*** Raw records

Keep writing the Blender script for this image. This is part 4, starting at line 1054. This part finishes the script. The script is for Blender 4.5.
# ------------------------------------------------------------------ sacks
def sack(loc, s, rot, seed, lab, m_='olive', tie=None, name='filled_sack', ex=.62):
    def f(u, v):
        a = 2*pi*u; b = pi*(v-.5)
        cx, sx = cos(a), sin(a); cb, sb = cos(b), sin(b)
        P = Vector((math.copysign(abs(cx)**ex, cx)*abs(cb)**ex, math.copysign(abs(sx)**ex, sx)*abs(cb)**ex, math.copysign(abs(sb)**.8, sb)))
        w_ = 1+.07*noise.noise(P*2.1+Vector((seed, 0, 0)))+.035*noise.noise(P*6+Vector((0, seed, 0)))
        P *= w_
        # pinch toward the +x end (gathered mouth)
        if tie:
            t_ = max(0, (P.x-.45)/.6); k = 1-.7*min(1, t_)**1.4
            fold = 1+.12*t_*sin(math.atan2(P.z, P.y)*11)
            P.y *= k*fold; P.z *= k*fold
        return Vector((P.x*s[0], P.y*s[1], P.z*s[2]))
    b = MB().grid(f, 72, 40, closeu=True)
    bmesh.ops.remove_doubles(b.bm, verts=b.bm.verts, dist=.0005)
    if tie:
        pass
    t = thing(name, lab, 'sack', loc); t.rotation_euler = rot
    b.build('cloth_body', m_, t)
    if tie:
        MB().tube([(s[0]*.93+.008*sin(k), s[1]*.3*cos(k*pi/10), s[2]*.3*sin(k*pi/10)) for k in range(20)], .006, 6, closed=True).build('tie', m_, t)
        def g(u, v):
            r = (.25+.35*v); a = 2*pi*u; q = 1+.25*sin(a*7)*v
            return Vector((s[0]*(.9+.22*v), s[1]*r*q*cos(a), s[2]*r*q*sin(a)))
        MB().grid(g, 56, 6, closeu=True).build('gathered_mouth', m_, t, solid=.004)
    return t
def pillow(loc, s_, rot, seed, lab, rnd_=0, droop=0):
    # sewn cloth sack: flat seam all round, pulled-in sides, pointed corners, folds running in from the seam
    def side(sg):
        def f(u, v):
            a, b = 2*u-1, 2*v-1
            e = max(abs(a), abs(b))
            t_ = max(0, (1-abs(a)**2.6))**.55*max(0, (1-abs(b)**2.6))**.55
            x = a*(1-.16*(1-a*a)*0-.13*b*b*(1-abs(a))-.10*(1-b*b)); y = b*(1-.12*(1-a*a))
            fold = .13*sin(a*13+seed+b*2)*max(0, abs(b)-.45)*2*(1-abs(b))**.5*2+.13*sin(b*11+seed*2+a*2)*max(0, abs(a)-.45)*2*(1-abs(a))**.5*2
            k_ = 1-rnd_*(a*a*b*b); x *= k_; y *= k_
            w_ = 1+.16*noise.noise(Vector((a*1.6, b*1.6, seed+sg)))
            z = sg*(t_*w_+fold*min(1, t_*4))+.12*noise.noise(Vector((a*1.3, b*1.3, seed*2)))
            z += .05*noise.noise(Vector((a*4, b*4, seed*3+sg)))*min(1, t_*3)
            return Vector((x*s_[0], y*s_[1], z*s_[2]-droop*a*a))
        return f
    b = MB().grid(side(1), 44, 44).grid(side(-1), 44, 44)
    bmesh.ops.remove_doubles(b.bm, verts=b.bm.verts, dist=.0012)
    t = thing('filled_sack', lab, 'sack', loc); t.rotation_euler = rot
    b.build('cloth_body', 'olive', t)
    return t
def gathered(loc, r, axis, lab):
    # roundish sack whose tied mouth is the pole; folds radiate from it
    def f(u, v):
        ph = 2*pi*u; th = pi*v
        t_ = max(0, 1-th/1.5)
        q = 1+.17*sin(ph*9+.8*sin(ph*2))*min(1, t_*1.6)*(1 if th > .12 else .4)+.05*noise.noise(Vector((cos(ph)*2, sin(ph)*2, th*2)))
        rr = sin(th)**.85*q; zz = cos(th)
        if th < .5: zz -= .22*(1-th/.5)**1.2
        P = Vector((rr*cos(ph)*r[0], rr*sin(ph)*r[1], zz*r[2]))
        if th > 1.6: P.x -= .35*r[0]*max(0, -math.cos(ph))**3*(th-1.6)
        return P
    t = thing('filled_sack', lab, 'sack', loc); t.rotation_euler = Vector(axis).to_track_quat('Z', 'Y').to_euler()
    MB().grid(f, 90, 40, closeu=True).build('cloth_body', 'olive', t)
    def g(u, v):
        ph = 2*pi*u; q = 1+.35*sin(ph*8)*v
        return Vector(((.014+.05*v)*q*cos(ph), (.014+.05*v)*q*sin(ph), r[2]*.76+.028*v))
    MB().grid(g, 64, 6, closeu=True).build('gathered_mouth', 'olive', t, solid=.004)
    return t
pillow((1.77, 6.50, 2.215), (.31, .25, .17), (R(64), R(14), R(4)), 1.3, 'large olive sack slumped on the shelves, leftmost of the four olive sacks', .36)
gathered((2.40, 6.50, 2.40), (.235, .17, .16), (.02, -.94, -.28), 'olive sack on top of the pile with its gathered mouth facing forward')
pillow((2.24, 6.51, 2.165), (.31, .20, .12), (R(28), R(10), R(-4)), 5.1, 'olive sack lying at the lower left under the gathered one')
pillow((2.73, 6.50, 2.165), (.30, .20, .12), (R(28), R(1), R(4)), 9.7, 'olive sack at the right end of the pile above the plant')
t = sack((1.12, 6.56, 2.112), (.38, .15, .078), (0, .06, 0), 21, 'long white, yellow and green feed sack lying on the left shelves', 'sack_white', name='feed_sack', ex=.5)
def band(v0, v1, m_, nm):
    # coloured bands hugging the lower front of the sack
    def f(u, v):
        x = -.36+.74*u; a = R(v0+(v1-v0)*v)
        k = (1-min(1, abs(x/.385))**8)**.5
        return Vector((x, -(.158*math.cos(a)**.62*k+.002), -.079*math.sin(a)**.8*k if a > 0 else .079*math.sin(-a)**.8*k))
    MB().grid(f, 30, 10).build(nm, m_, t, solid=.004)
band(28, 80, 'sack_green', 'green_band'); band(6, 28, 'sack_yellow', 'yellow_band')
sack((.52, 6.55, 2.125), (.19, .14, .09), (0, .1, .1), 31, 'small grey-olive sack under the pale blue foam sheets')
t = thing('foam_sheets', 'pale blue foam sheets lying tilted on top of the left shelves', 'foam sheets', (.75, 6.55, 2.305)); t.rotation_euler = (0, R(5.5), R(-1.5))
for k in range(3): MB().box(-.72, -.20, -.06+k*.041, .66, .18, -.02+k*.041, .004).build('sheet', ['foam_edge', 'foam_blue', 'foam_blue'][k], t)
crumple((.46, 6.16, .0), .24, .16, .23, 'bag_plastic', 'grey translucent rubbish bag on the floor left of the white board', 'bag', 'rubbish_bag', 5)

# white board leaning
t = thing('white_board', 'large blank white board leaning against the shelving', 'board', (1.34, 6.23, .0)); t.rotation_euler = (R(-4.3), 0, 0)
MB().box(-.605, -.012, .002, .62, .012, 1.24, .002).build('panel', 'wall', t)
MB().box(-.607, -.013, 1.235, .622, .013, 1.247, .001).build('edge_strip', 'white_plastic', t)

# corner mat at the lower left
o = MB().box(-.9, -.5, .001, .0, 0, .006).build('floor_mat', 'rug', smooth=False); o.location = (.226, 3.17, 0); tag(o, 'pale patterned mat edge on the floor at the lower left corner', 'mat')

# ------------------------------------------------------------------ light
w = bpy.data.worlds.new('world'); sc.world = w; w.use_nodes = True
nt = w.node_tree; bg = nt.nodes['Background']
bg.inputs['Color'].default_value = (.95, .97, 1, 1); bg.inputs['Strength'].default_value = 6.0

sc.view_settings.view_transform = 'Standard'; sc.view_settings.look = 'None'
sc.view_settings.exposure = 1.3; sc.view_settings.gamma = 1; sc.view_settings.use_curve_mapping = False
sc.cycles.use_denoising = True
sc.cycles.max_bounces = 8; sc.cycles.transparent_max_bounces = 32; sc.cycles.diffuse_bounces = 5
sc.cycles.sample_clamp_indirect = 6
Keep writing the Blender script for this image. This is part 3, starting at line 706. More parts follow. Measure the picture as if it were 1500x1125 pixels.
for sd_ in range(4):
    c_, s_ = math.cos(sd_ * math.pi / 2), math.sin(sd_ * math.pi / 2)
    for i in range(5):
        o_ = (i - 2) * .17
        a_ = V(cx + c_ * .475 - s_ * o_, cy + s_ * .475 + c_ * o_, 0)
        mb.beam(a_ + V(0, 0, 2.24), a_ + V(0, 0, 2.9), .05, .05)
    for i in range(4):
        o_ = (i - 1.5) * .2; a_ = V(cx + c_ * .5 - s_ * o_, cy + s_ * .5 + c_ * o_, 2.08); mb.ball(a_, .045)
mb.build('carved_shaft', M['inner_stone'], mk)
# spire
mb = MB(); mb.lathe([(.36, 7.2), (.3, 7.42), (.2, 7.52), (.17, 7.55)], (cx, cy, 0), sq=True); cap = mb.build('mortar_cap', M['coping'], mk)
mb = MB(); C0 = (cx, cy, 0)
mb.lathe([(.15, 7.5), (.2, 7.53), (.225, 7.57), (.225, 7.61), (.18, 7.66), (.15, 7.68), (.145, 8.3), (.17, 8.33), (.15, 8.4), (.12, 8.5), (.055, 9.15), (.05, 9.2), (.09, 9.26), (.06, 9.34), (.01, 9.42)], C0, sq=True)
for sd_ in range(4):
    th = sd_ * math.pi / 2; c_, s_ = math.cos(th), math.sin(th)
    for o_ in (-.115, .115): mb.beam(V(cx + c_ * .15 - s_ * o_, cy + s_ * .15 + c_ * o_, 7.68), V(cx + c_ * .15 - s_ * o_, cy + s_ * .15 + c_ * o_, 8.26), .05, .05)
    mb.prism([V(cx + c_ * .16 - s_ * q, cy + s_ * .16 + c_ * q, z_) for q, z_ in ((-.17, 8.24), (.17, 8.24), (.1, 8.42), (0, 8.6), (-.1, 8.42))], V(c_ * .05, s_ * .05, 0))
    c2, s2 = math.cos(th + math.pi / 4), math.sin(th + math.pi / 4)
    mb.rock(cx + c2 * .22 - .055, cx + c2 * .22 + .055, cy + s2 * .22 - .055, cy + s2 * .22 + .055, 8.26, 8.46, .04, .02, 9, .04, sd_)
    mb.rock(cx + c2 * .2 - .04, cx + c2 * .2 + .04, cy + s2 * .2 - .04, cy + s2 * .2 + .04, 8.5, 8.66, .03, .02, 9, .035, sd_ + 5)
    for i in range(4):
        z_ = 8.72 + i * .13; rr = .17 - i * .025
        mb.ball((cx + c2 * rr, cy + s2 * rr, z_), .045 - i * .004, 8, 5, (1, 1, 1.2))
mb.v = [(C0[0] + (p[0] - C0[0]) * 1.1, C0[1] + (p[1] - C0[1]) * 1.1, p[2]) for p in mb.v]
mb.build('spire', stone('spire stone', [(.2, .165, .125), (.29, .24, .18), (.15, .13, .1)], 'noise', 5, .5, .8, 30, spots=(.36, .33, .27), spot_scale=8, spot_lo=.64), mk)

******

— Exercise aim —
Pull out all lines containing "script".

— Solution —
Keep writing the Blender script for this image. This is part 4, starting at line 1054. This part finishes the script. The script is for Blender 4.5.
Keep writing the Blender script for this image. This is part 3, starting at line 706. More parts follow. Measure the picture as if it were 1500x1125 pixels.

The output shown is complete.